I hate it for my clients when their architect or builder gives them an “allowance” for some category of items in their new home or remodeling project. Invariably, it is not even close to what will eventually be spent and I think it does a huge disservice to the client. I realize that the builder cannot possibly take the time to figure out every item that will be specified then price them all out…especially if he or she is bidding the job. ( I am not sure what the architects excuse is on this subject….but most do not seem to have a real grasp on today’s costs for interior appointments) And certainly, if several builders are bidding the job, they need to be on an even playing field with items that can so drastically change from one sub to another or from one manufacturer to another.

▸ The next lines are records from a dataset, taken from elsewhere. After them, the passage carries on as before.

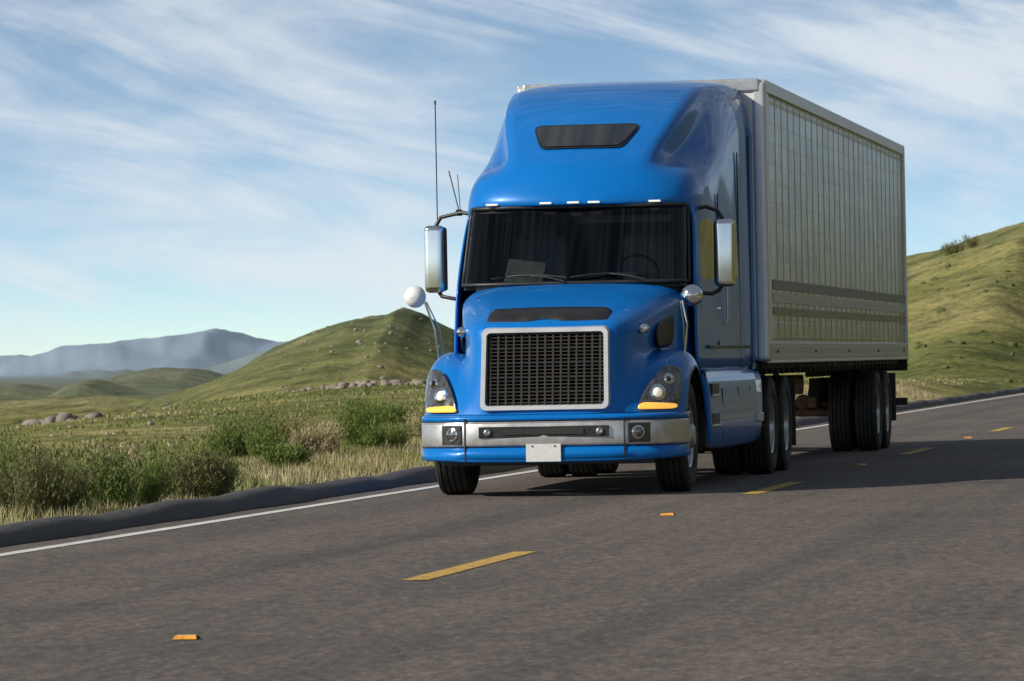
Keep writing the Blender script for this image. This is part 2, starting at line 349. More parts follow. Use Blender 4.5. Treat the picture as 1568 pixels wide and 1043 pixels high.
for x,y in ((-.78,2.45),(-.26,2.345),(0.0,2.315),(.19,2.33),(.74,2.43)):
    box('marker_light',(x,y-.43,2.648),(.11,.05,.018),'clear',TR,.006)
for s in (-1,1):
    mx_=1.42 if s<0 else 1.31
    o=box('mirror_housing',(s*mx_,2.55,2.17),(.19,.13,.63),'chrome',TR,.055,(0,0,s*.15),5)
    for p in o.data.polygons: p.use_smooth=True
    o=box('mirror_shell_black',(s*(mx_-.065),2.57,2.17),(.075,.125,.60),'black',TR,.035,(0,0,s*.15),4)
    tube('mirror_arm_top',[(s*1.04,2.45,2.58),(s*1.15,2.5,2.6),(s*(mx_-.06),2.56,2.56),(s*(mx_-.01),2.56,2.48)],.019,'black',TR)
    tube('mirror_arm_bottom',[(s*1.09,2.3,1.8),(s*1.2,2.42,1.79),(s*(mx_-.06),2.55,1.82),(s*(mx_-.02),2.55,1.88)],.019,'black',TR)
    fx=1.33 if s<0 else 1.2; fz=1.8 if s<0 else 1.76
    lathe('fender_mirror',[(.05,.0),(.05,.09),(.04,.1),(.02,.1),(-.03,.085),(-.06,.05),(-.07,0)],'white' if s<0 else 'chrome',TR,(s*fx,.95,fz),'Y',n=32,rot=(0,0,s*.2))
    tube('fender_mirror_post',[(s*1.12,.98,1.24),(s*1.15,.97,1.5),(s*(fx-.09),.96,fz-.03),(s*(fx-.03),.97,fz)],.011,'chrome',TR)
    tube('fender_mirror_brace',[(s*1.10,1.1,1.27),(s*1.11,1.02,1.5),(s*(fx-.11),.97,fz-.05)],.007,'chrome',TR)
tube('antenna',[(-1.40,2.6,2.5),(-1.40,2.6,3.64)],.0055,'black',TR)
tube('antenna_tip',[(-1.40,2.6,3.62),(-1.40,2.6,3.66)],.009,'black',TR)
tube('antenna_short',[(-1.18,2.55,2.6),(-1.3,2.7,3.0)],.006,'black',TR)
tube('antenna_short_2',[(-1.17,2.55,2.6),(-1.2,2.6,2.96)],.004,'black',TR)
box('antenna_mount',(-1.18,2.53,2.6),(.06,.05,.06),'black',TR,.01)
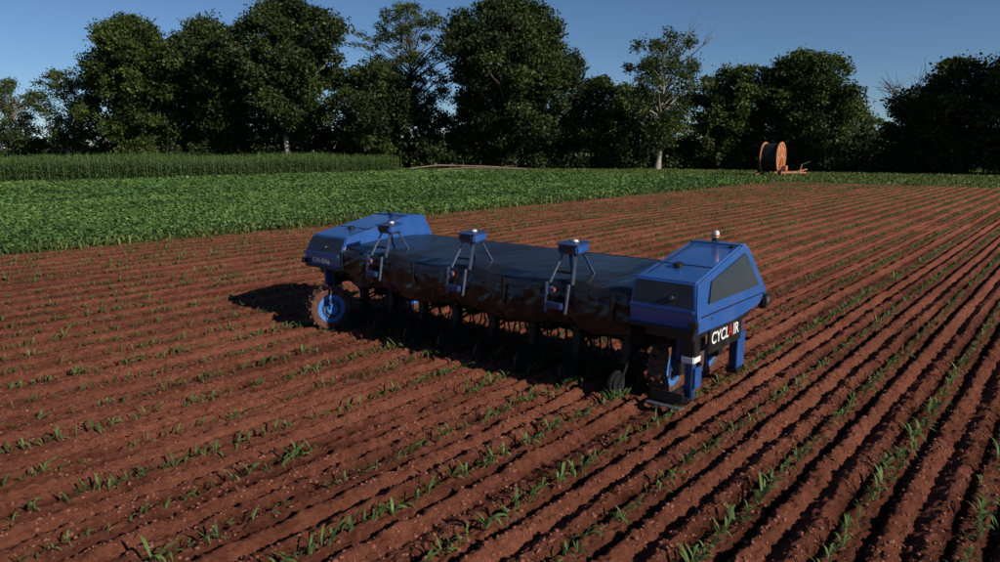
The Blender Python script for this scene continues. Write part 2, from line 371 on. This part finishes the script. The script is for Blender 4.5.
specs=[
 ('ash_tree',-86,125,15.2,13,TD(cb=.25,nclump=70,per=230,leaf=.36,clr=(.9,1.7),lf='leaf_light',limb=.7)),
 ('ash_tree',-72.5,120,16,14,TD(cb=.22,nclump=80,per=230,leaf=.36,clr=(.9,1.7),lf='leaf_light',bark='bark_pale',limb=.7)),
 ('oak_tree',-57,112,23,17.5,TD(cb=.12,nclump=170,per=320,clr=(1.3,2.5),lf='leaf_mid',pk=.55)),
 ('oak_tree',-45,115,22.6,16.5,TD(cb=.12,nclump=160,per=320,clr=(1.3,2.4),lf='leaf_dark',pk=.6)),
 ('oak_tree',-33,110,25.0,19,TD(cb=.2,nclump=170,per=320,clr=(1.3,2.5),lf='leaf_dark',bark='bark_pale',pk=.6,fill=.55)),
 ('locust_tree',-16,118,26,22,TD(cb=.30,nclump=180,per=210,leaf=.34,clr=(.8,1.8),lf='leaf_light',bark='bark',pk=.62,fill=.58,limb=.45,flat=.55)),
 ('oak_tree',-20,111,15.5,15.5,TD(cb=.06,nclump=120,per=320,clr=(1.1,2.1),lf='leaf_dark')),
 ('oak_tree',2,112,25.8,26.5,TD(cb=.1,nclump=260,per=320,clr=(1.4,2.6),lf='leaf_dark',pk=.5,fill=.55)),
 ('oak_tree',15,116,14.5,15,TD(cb=.06,nclump=100,per=310,clr=(1.1,2.2),lf='leaf_mid')),
 ('poplar_tree',23.3,105,19.6,14.5,TD(cb=.2,nclump=85,per=230,leaf=.38,clr=(.9,1.8),lf='leaf_mid',bark='bark_pale',bare=4,pk=.6,limb=.8,fill=.6)),
 ('oak_tree',35.5,111,15.4,15,TD(cb=.06,nclump=120,per=320,clr=(1.1,2.1),lf='leaf_mid',fill=.55)),
 ('oak_tree',46,108,17.4,17.5,TD(cb=.06,nclump=150,per=320,clr=(1.1,2.2),lf='leaf_mid',pk=.55,fill=.55)),
 ('oak_tree',60.5,120,10.5,9.5,TD(cb=.15,nclump=55,per=240,clr=(.9,1.6),lf='leaf_light')),
 ('oak_tree',54.5,95,11.0,9,TD(cb=.03,nclump=65,per=280,clr=(1.0,1.8),lf='leaf_dark',bare=12)),
 ('oak_tree',57,89,14.2,10,TD(cb=.03,nclump=90,per=320,clr=(1.0,1.8),lf='leaf_dark',bare=6)),
 ('oak_tree',61.5,84,15.6,13,TD(cb=.02,nclump=130,per=320,clr=(1.0,2.0),lf='leaf_dark')),
 ('oak_tree',72,83,16,12,TD(cb=.04,nclump=100,per=300,clr=(1.0,1.9),lf='leaf_dark')),
 ('oak_tree',-101,118,17,13,TD(cb=.1,nclump=90,per=260,clr=(1.0,1.9),lf='leaf_mid')),
]
for i,(nm,x,y,Ht,Wd,kw) in enumerate(specs):
    put(nm,tree_mesh(nm,Ht,Wd,100+i,**kw),x,y)
# hedgerow / undergrowth
def mass(name,pts,hs,per,leaf,lf,seed,spread=(2.5,2.5)):
    g=np.random.default_rng(seed); LC=[];LT=[];LS=[]
    for (x,y),h in zip(pts,hs):
        k=int(h*1.1)+2
        for _ in range(k):
            c=np.array([x+g.normal(0,spread[0]),y+g.normal(0,spread[1]),g.uniform(.08,.88)*h]); cr=g.uniform(.8,1.9)
            m_=int(per*cr*cr/2); d=g.normal(0,1,(m_,3)); d/=np.linalg.norm(d,axis=1)[:,None]
            LC.append(c+d*(cr*g.random(m_)**.4*(1+.4*np.sin(d[:,0]*5+x)))[:,None]*np.array([1.1,1.1,.8])); LT.append(np.clip(g.normal(.35,.2,m_)+g.normal(0,.15),0,1)); LS.append(np.full(m_,leaf))
    C=np.concatenate(LC); C[:,2]=np.maximum(C[:,2],.05)
    V,F,T=leafquads(C,np.concatenate(LS),.2,.7,np.concatenate(LT),g)
    link(bpy.data.objects.new(name,mesh_np(name,V,F,[M[lf]],T)))
pts=[];hs=[]
for x in np.arange(-66,54,1.9):
    pts.append((x,119+2*math.sin(x*.2))); hs.append(10+2.0*math.sin(x*.33)+random.uniform(-1.5,1.8)- (3.2 if x>27 else 0))
    pts.append((x,113.5+1.5*math.sin(x*.3+1))); hs.append(2.8+1.2*math.sin(x*.5)+random.uniform(-1,1.2))
for tt in np.arange(0,1,.05):
    pts.append((50+tt*24,113-32*tt)); hs.append(6+random.uniform(-1,2)); pts.append((47+tt*24,110-31*tt)); hs.append(2.4+random.uniform(-.8,1))
for x in np.arange(-100,-64,2.2):
    pts.append((x,126)); hs.append(5+random.uniform(-1.5,1.5))
mass('hedgerow',pts,hs,170,.46,'leaf_dark',7)
pts=[];hs=[]
for x in np.arange(-210,190,4.5):
    pts.append((x,205+8*math.sin(x*.05))); hs.append(8+3*math.sin(x*.07)+random.uniform(-2,3))
mass('distant_trees',pts,hs,110,.8,'leaf_mid',8,(3,3))
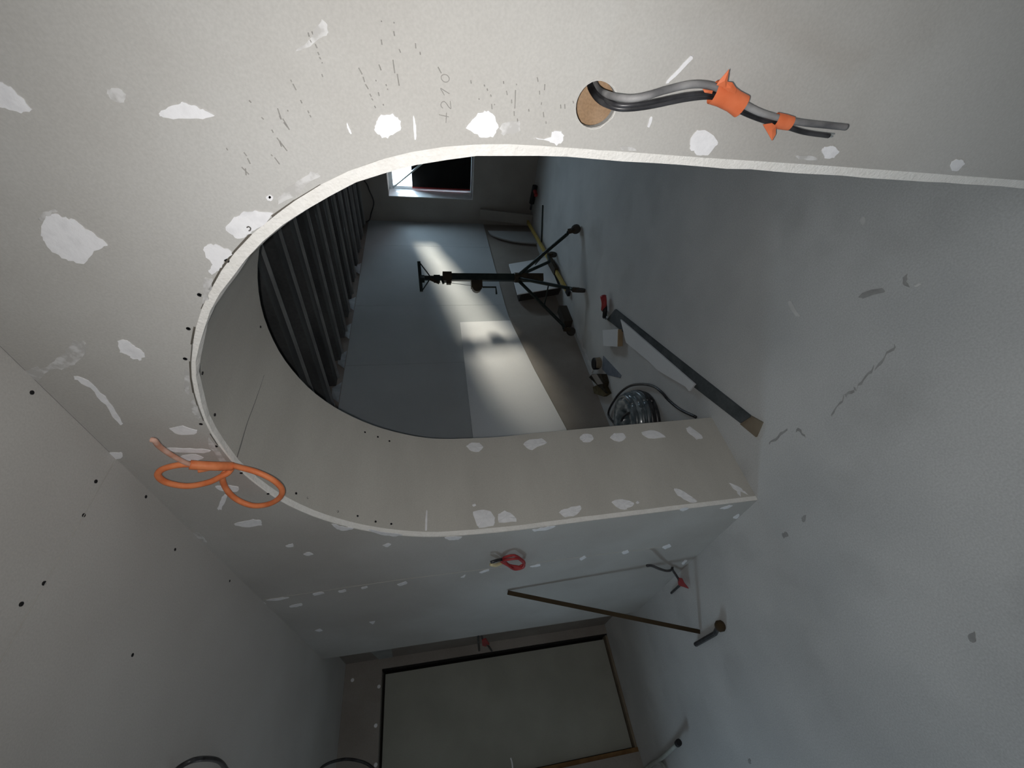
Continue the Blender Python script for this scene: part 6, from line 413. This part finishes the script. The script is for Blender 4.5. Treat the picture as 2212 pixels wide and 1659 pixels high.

But,who wants to find out just about the time you are getting into the fun part of the build that you have enough “allowance” for a reclaimed, slightly chipped porcelain sink from Goodwill? Or cabinetry better suited for a Motel 6?  Folks, it happens. All too often it seems to me. Just a little bit of planning ahead of time can alleviate this problem. If clients will begin a relationship early on with a Kitchen and Bath or Interior Designer, they can really hone in on a reasonable budget for most interior decisions. These professionals are in the trenches and will have a realistic idea of what sort of budget needs to be allocated based on discussions with the client and reading the plans. It does not have to be line itemed out right away, but a couple of intensive meetings on the “wish list” will go along way to helping the client get a real idea of what their project will cost. The builder will be thrilled that the client is meeting with someone to solidify the decisions and create a budget that meets the needs of the client and is well thought out. It pays to do your homework in advance!